La symphonie n° 28 en la majeur (Hob I:28) est petite par sa taille mais grande par son contenu. Elle débute par un surprenant allegro di molto. Ce mouvement développe une énergie incroyable; farouchement mono-thématique et presque féroce, il se distingue aussi par son audace rythmique. Il est écrit à trois temps avec la noire comme unité de mesure (3/4) mais à l'oreille sonne à deux temps avec la croche comme unité de mesure (6/8) pendant une bonne part de l'exposition. Parfois les deux rythmes se superposent et on pourrait presque parler de polyrythmie. Ce mouvement frénétique se poursuit sans aucune baisse de tension, jusqu'à la dernière note. Le mouvement lent Poco adagio est écrit pour cordes seules avec sourdines. Il se déroule pianissimo presque tout le temps et consiste en un duo entre deux personnages (Fiametta et Bernardone) qui chuchotent, le premier énonce un thème chantant et lié auquel répond le second par un autre thème très différent en valeurs pointées staccato. Ce dialogue va se poursuivre avec humour tout le long du morceau. Ces personnages sont les protagonistes de la musique de scène de la pièce Die Insul der gesunden Vernunft (L'île de la saine raison), représentée à Eisenstadt le 7 mai 1765. Dans le menuetto, le jeune Haydn, déjà facétieux, use d'un procédé appelé bariolage, consistant à jouer la même note (un mi 4) alternativement sur deux cordes dont l'une à vide. Le son qui en résulte, à la limite de la justesse, ne manque pas de saveur et de pittoresque. Dans le trio en la mineur, pour les cordes seules, l'ambitus de la partie de violon ne dépasse par un intervalle de quinte diminuée. Ce trio possède un net parfum d'Europe Centrale comme celui de la symphonie n° 29 de la même année. Marc Vignal cite à leur propos Gustav Mahler (1860-1911) (in Marc Vignal, Joseph Haydn, Fayard 1988, p 845-9). Le presto final, est une sorte de tarentelle endiablée dans laquelle on retrouve, un peu édulcoré, le caractère du premier mouvement. Dans le seconde partie, lors de la reprise du thème initial, on remarque un solo de cor très hardi. Haydn utilise souvent les cors dans l'aigu et leur sonorité est assez agressive dans ce registre. Il va sans dire que ces partitions deviennent particulièrement périlleuses avec des cors naturels et leur exécution est un véritable exploit. Il Giardino Armonico porte à l'incandescence toute cette symphonie et offre une conclusion vibrante à ce programme.

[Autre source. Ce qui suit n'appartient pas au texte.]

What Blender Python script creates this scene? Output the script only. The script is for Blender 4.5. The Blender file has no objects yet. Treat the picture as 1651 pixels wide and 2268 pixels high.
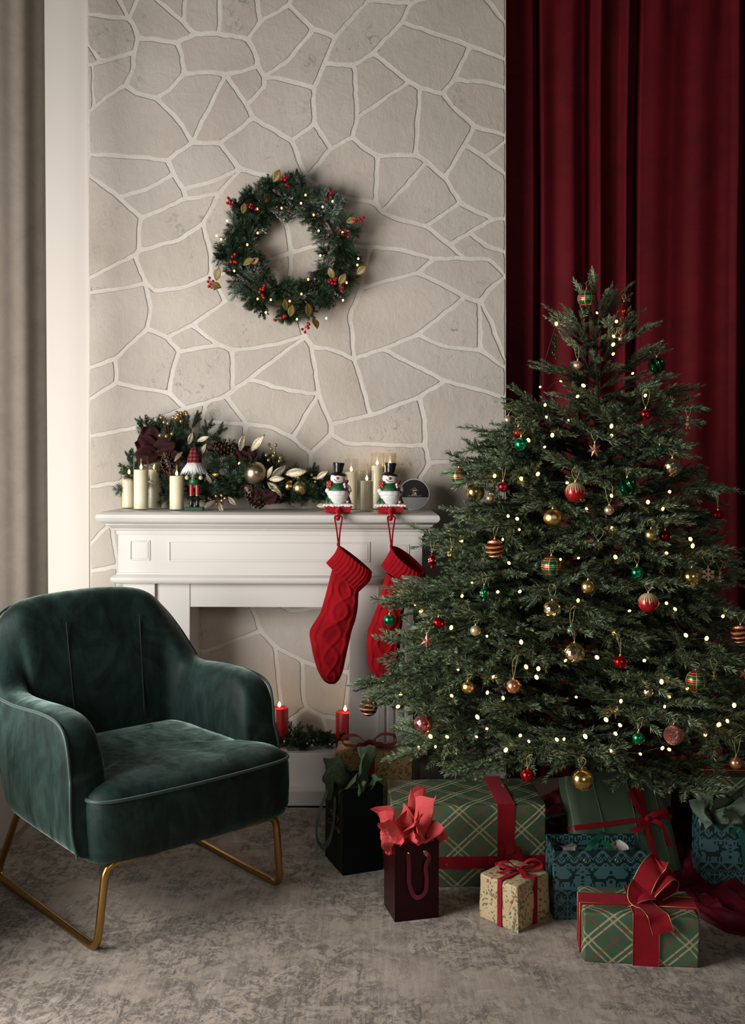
import bpy, bmesh, math, random
import mathutils.geometry
import numpy as np
from mathutils import Vector, Matrix, noise as mnoise

# ------------------------------------------------------------------ camera, world, lights, exposure
SC = bpy.context.scene
COL = SC.collection
R = math.radians
F = 2205.0            # focal length in pixels of the 1651 x 2268 frame (35 mm lens)
PPX, PPY = 825.5, 1063.5
CAM_H = 1.25
PITCH, ROLL = R(1.0), 0.004

cam_d = bpy.data.cameras.new('camera')
cam_d.sensor_fit = 'VERTICAL'
cam_d.sensor_height = 36.0
cam_d.sensor_width = 36.0 * 1651 / 2268
cam_d.lens = 36.0 * F / 2268
cam_d.shift_y = -(1134 - PPY) / 2268.0
cam_d.clip_start = 0.05
CAM = bpy.data.objects.new('camera', cam_d)
COL.objects.link(CAM)
CAM_R = (Matrix.Rotation(math.pi / 2 - PITCH, 3, 'X') @ Matrix.Rotation(ROLL, 3, 'Z'))
CAM_P = Vector((0, 0, CAM_H))
CAM.matrix_world = Matrix.Translation(CAM_P) @ CAM_R.to_4x4()
SC.camera = CAM

SC.view_settings.view_transform = 'Standard'
SC.view_settings.look = 'None'
SC.view_settings.exposure = 0.0
SC.view_settings.gamma = 1.0
SC.view_settings.use_curve_mapping = False
SC.cycles.max_bounces = 6
SC.cycles.diffuse_bounces = 3
SC.cycles.glossy_bounces = 3
SC.cycles.transmission_bounces = 6
SC.cycles.transparent_max_bounces = 8
SC.cycles.sample_clamp_indirect = 4.0
SC.cycles.caustics_reflective = False
SC.cycles.caustics_refractive = False

world = bpy.data.worlds.new('world')
SC.world = world
world.use_nodes = True
_bg = world.node_tree.nodes['Background']
_bg.inputs[0].default_value = (0.95, 0.95, 1.0, 1)
_bg.inputs[1].default_value = 0.03


def area_light(name, loc, target, sx, sy, power, color):
    d = bpy.data.lights.new(name, 'AREA')
    d.shape = 'RECTANGLE'
    d.size, d.size_y, d.energy, d.color = sx, sy, power, color
    o = bpy.data.objects.new(name, d)
    COL.objects.link(o)
    o.location = loc
    o.rotation_euler = (Vector(target) - Vector(loc)).to_track_quat('-Z', 'Y').to_euler()
    return o


# daylight through the tall window left of the view, and a farther window behind the camera
area_light('window_daylight', (-2.15, 1.75, 1.18), (0.3, 3.3, 0.95), 1.5, 1.6, 108, (1.0, 0.97, 0.93))
area_light('rear_window_daylight', (1.0, -1.9, 2.2), (0.0, 3.6, 0.9), 1.8, 1.4, 23, (1.0, 0.90, 0.78))


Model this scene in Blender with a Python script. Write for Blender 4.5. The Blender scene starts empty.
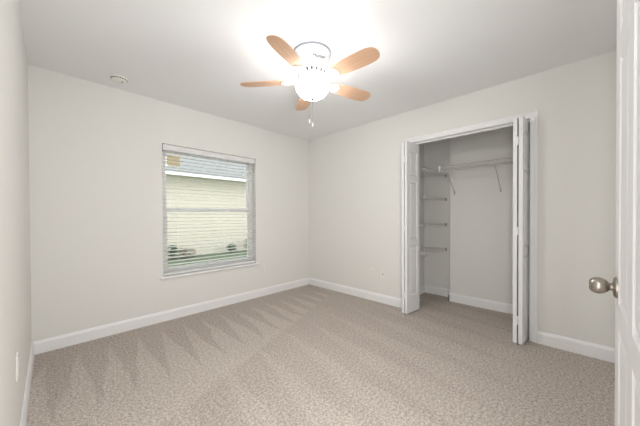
import bpy, math, random
from mathutils import Vector, Matrix
random.seed(7)
PI = math.pi
S = bpy.context.scene
COL = S.collection

# ------------------------------------------------------------------ camera, world, lights, exposure
cam_d = bpy.data.cameras.new('camera')
cam = bpy.data.objects.new('camera', cam_d)
COL.objects.link(cam)
S.camera = cam
yaw, pitch, roll = 0.7743, -0.0094, -0.0045
F = Vector((math.cos(yaw)*math.cos(pitch), math.sin(yaw)*math.cos(pitch), math.sin(pitch)))
Rr = Vector((math.sin(yaw), -math.cos(yaw), 0))
U = Rr.cross(F)
R2 = math.cos(roll)*Rr + math.sin(roll)*U
U2 = -math.sin(roll)*Rr + math.cos(roll)*U
cam.matrix_world = Matrix(((R2.x, U2.x, -F.x, -3.0938), (R2.y, U2.y, -F.y, -3.2946), (R2.z, U2.z, -F.z, 1.163), (0, 0, 0, 1)))
cam_d.sensor_width = 36.0
cam_d.lens = 264.673 * 36.0 / 640.0
cam_d.shift_y = 5.354 / 640.0
cam_d.clip_start = 0.02
cam_d.clip_end = 300

S.view_settings.view_transform = 'Standard'
S.view_settings.look = 'None'
S.view_settings.gamma = 1.0
S.view_settings.use_curve_mapping = False
S.view_settings.exposure = -0.09

W = bpy.data.worlds.new('sky')
S.world = W
W.use_nodes = True
bg = W.node_tree.nodes['Background']
bg.inputs[0].default_value = (0.93, 0.97, 1.0, 1)
bg.inputs[1].default_value = 3.2

GLOBE_STRENGTH = 54.0
BULB_STRENGTH = 290.0
GLOBE_COL = (1.0, 0.995, 0.99)

def area_light(name, loc, rot, sx, sy, power, col):
    d = bpy.data.lights.new(name, 'AREA')
    d.shape = 'RECTANGLE'; d.size = sx; d.size_y = sy; d.energy = power; d.color = col
    o = bpy.data.objects.new(name, d); o.location = loc; o.rotation_euler = rot
    COL.objects.link(o)
    return o
# added fill light in the entry doorway, turned toward the closet side
area_light('doorway_fill', (-2.83, -3.50, 1.15), (PI/2, 0, math.radians(-48)), 0.55, 1.7, 42.0, (0.97, 0.985, 1.0))

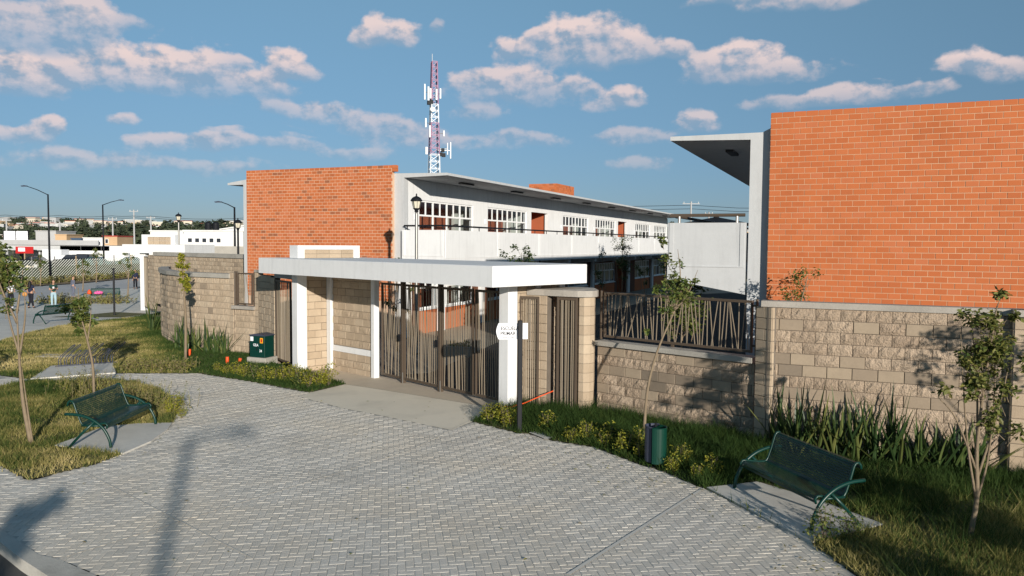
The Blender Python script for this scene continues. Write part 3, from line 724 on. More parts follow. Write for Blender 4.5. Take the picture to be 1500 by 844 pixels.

Ce disque est un des plus homogènes parmi ceux déjà publiés. L'esprit de Haydn, son humour parfois ravageur et son humanité planent au dessus des œuvres enregistrées. Au delà de la perfection technique, des attaques impeccables des cordes, des bois et des cors d'Il Giardino Armonico, on a le sentiment que Giovanni Antonini endosse le costume de Haydn, s'approprie sa musique et trouve tout naturellement le tempo giusto et les accents les plus sincères et expressifs. A l'écoute de cette musique, nous sommes transportés chez Nicolas le Magnifique dans le cadre prestigieux du château d'Eszterhàza.